**Problem to solve**
Leave out the pictures and retype only the lines from the opening line to the line that holds "dam('rimstone_dam', 'rounded brown", both ends included.

**Stored data**
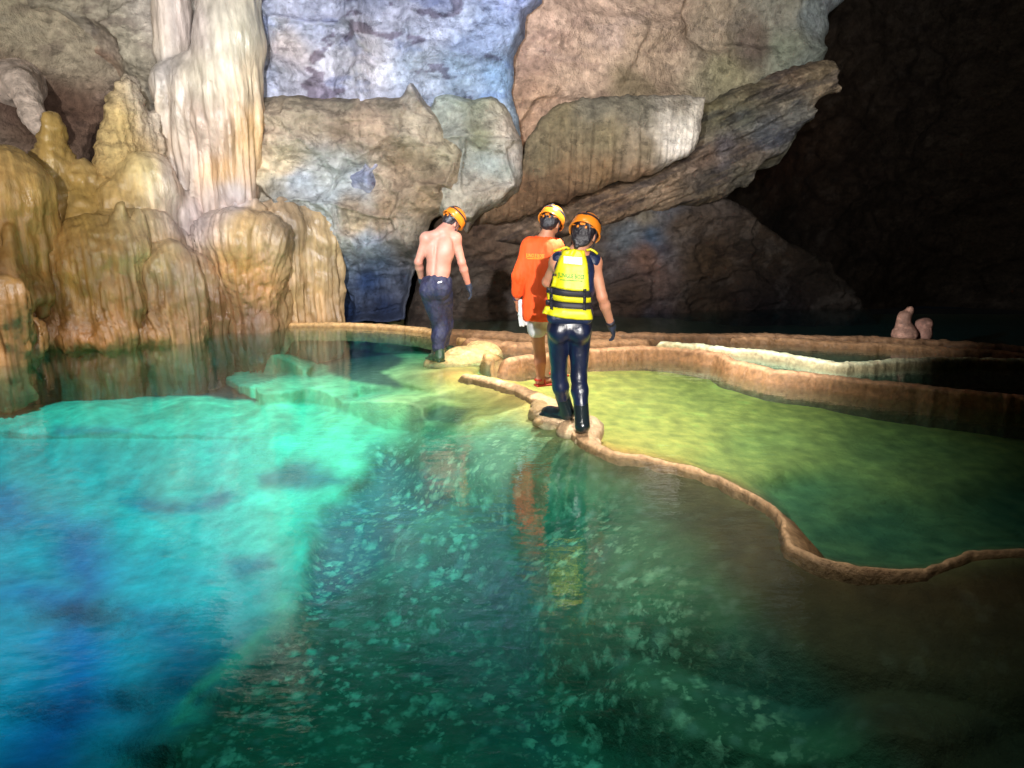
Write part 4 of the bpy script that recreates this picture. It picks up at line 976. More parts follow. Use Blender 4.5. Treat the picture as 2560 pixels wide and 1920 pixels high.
dam('rimstone_dam', 'farthest thin brown dam against the dark, carrying the two stone stumps', D6, 0.09, .14, slope_l=0.3, slope_r=0.10, col=(126, 92, 62), seed=6, rough=0.02, drop=0.3, wig=0.08)
dam('rimstone_dam', 'brown stone step at the foot of the back wall, left of the orange-shirted walker', D2, 0.10, .30, slope_l=0.3, slope_r=0.25, col=(132, 98, 66), seed=7, rough=0.02, drop=0.3)
dam('rimstone_dam', 'rounded brown dam just behind the legs of the two walkers on the right', D2b, 0.06, .22, slope_l=0.3, slope_r=0.22, col=(150, 112, 78), seed=8, rough=0.02, drop=0.3)

def boulder(name, label, blobs, vox, seed, col, amp=0.03, cat='rock'):
    P = np.array([b[0] for b in blobs]); r = max(max(np.atleast_1d(b[1])) for b in blobs)
    s = SDF(P.min(0) - r - .08, P.max(0) + r + .08, vox, 0.05)
    for c, rr in blobs: s.ell(c, np.array(rr) * np.ones(3))
    def d(V, N):
        f1, f2, _ = worley(V[:, 0] * 6, V[:, 1] * 6, V[:, 2] * 9, seed)
        return amp * (fbm(V[:, 0] * 5, V[:, 1] * 5, V[:, 2] * 7, 5, seed) + 0.8 * f1 - 0.4)
    def cf(V, N):
        c = srgb(*col) * (1 + 0.3 * fbm(V[:, 0] * 5, V[:, 1] * 5, V[:, 2] * 5, 5, seed + 1))[:, None]
        return mix(c, np.minimum(c * 1.8, .85), sm(0.1, 0.25, fbm(V[:, 0] * 10, V[:, 1] * 10, V[:, 2] * 20, 4, seed + 2)) * 0.6)
    return tag(rock_solid(name, s, d, cf, M_DAM), label, cat)
q = lambda u, v, z: tuple(onz(u, v, z))
boulder('stepping_rock', 'rough cream rock under the feet of the walker in the yellow life vest', [(q(1400, 1058, -.04), (.20, .13, .09)), (q(1440, 1078, -.03), (.16, .16, .075)), (q(1478, 1078, -.06), (.10, .24, .11)), (q(1375, 1040, -.05), (.14, .12, .07)), (q(1470, 1105, -.04), (.10, .08, .05))], 0.015, 701, (190, 158, 124))
boulder('stepping_rock', 'small knobbly brown rock in the water left of the life-vest walker\'s boots', [(q(1352, 1035, -.04), (.11, .10, .10)), (q(1368, 1056, -.04), (.13, .09, .07)), (q(1352, 1018, -.02), (.09, .12, .06))], 0.012, 711, (150, 122, 84))
boulder('rim_block', 'smooth wide cream block of rimstone beside the shirtless walker\'s boots', [(q(1160, 900, -.06), (.36, .20, .16)), (q(1205, 898, -.10), (.26, .30, .22)), (q(1115, 912, -.07), (.26, .14, .12))], 0.02, 721, (214, 180, 126), amp=0.012)
b = onz(2262, 842, 0.08); y0 = b[1]
def tip(u, v): return tuple(ony(u, v, y0))
boulder('stalagmite', 'taller of two small pinkish stone stumps in the dark at the right, leaning right', [(tip(2262, 836), (.15, .15, .12)), (tip(2262, 828), (.10, .1, .12)), (tip(2258, 805), (.085, .09, .10)), (tip(2262, 788), (.07, .08, .06)), (tip(2276, 776), (.05, .06, .055))], 0.012, 731, (160, 122, 108), amp=0.02, cat='stalagmite')
boulder('stalagmite', 'shorter blocky stone stump in the dark at the right, beside the taller one', [(tip(2310, 832), (.10, .1, .12)), (tip(2306, 812), (.085, .08, .075)), (tip(2318, 808), (.06, .08, .06))], 0.012, 741, (160, 120, 108), amp=0.015, cat='stalagmite')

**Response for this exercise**
Write part 4 of the bpy script that recreates this picture. It picks up at line 976. More parts follow. Use Blender 4.5. Treat the picture as 2560 pixels wide and 1920 pixels high.
dam('rimstone_dam', 'farthest thin brown dam against the dark, carrying the two stone stumps', D6, 0.09, .14, slope_l=0.3, slope_r=0.10, col=(126, 92, 62), seed=6, rough=0.02, drop=0.3, wig=0.08)
dam('rimstone_dam', 'brown stone step at the foot of the back wall, left of the orange-shirted walker', D2, 0.10, .30, slope_l=0.3, slope_r=0.25, col=(132, 98, 66), seed=7, rough=0.02, drop=0.3)
dam('rimstone_dam', 'rounded brown dam just behind the legs of the two walkers on the right', D2b, 0.06, .22, slope_l=0.3, slope_r=0.22, col=(150, 112, 78), seed=8, rough=0.02, drop=0.3)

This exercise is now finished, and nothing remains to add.